Apotex Inc. v. The Government of the United States of America, UNCITRAL, Claimant Apotex's Counter-Memorial on Respondent's Objections to Jurisdiction (August 1, 2011)

1. In accordance with Procedural Order No. 1, entered on December 16, 2010, Claimant Apotex Inc. hereby respectfully submits its Counter-Memorial On Respondent's Objections To Jurisdiction.
I. INTRODUCTION.
2. Apotex's arbitration claims under Chapter Eleven of NAFTA arise directly from Respondent's violations of Apotex's reasonable and legitimate expectations regarding its investments in its Abbreviated New Drug Applications ("ANDAs") for Sertraline Hydrochloride Tablets and Pravastatin Sodium Tablets, and Respondent's breach of its obligations under NAFTA. More specifically, with respect to each of Apotex's two arbitration claims (i.e., the "Sertraline Claim"—subject of Apotex' s Notice of Arbitration dated December 10, 2008, and the "Pravastatin Clahn"—subject of Apotex's Notice of Arbitration dated June 4, 2009), the actions of Respondent United States of America ("Respondent" or "United States") violated at least its obligation to: (1) accord to Apotex treatment no less favorable than it accords its own investors in like circumstances under NAFTA Article 1102; (2) accord to Apotex treatment in accordance with international law, including fair and equitable treatment, under NAFTA Article 1105; and (3) refrain from directly or indirectly nationalizing or expropriating Apotex's investment under NAFTA Article 1110.
3. Prior to resolving Apotex's arbitration claims on their merits, Respondent urges this Tribunal to dismiss Apotex's claims, alleging that Apotex's claims somehow fall outside the scope of NAFTA. In particular, Respondent argues, without foundation, that somehow Apotex is not an "investor" that made or sought to make an "investment" under NAFTA; that a portion of Apotex's claims are somehow untimely; and that Apotex somehow failed to satisfy the finality requirement for its Pravastatin arbitration claim. For the reasons stated herein, each of Respondent's purported jurisdictional challenges fail and should (and indeed must) be rejected in their entirety.
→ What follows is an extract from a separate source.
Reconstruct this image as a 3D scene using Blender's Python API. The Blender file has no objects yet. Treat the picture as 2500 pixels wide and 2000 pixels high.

4. To begin, under the plain terms of NAFTA, Apotex is an "investor" that made "investments . . . in the territory of the Party," thus bestowing this Tribunal with the necessary jurisdiction to hear Apotex's arbitration claims on their full merits. As explained herein, Apotex invested millions of dollars in developing its products and preparing and filing its ANDAs with the U.S. Food and Drug Administration ("FDA") in the United States, in accordance with U.S. statutory and regulatory requirements, in order to attain an economic benefit in the United States. Indeed, the sole purpose of Apotex's development and submission of its ANDAs was to obtain FDA approval to commercialize its ANDA products in the United States. These ANDAs (and everything that went into their development and submission) were and are manifestly a United States investment—that is, "property, tangible or intangible, acquired in the expectation or used for the purpose of economic benefit or other business purposes." No more is required for—and indeed it is hard to imagine a clearer case of—an investment under NAFTA.